If someone breaks a statement early at 72, or 79, or 99 characters (PEP8 recommendations), indentation no longer represents the structure of the program, it now represents the style of the author. Everyone who uses a wider screen suffers.
But if the IDE knows how to fold long lines dynamically, then any reader can use any width screen for viewing and editing. And users may choose not to enable folding at all, so that indentation exclusively represents program structure.
> An 80 character limit has no relevance any more with modern computer displays.
It's still nice to keep the code or anything readable on a vertical mobile screen.
Some languages are naturally wider (Java, PHP, etc). I those, 120 is fine too.
Also, I tolerate comments past the 80th column but not code.
if i had a 2560x1440 display, i'd use four 80 character wide tiled windows.
80 columns is about the sweet spot to have an editor on one vertical half of my laptop screen with the font set to a comfortable (read: large-ish) size, with something else (e.g. a browser) on the other side.
I think 100 characters is called to replace the traditional 80 characters rule.

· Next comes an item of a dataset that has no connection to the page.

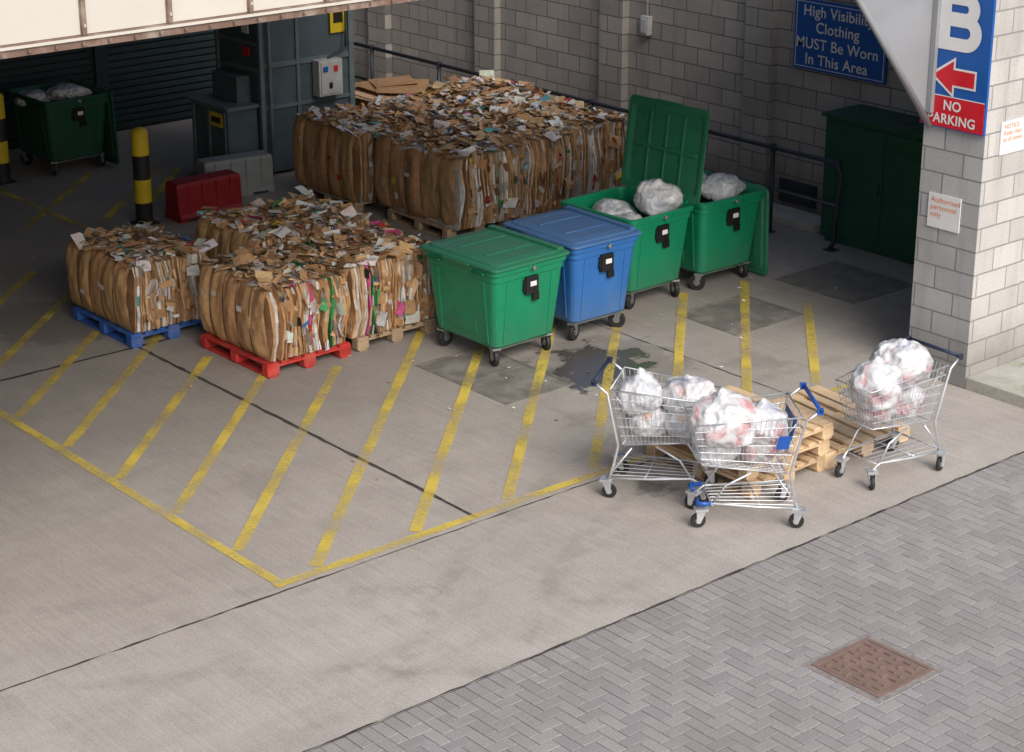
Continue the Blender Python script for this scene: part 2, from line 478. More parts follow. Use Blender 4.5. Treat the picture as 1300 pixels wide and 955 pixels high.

1) The maximum width of our viewports
2) How long we want our lines to be
WRT the second concept, the general rule of typography is that a line should be 60-80 characters long. But, crucially, this is not counting indentation; a "line" here begins at the start of the text, not at the start of the margin.
In the modern day we could decouple these two concepts. Imagine a standard code format that assumed a maximum viewport of, say, 120 characters, but still wrapped lines when they reached 80 characters in length, not counting indentation. Then you could get the benefits of both enforcing a maximum viewport size while having a comfortable line length for reading.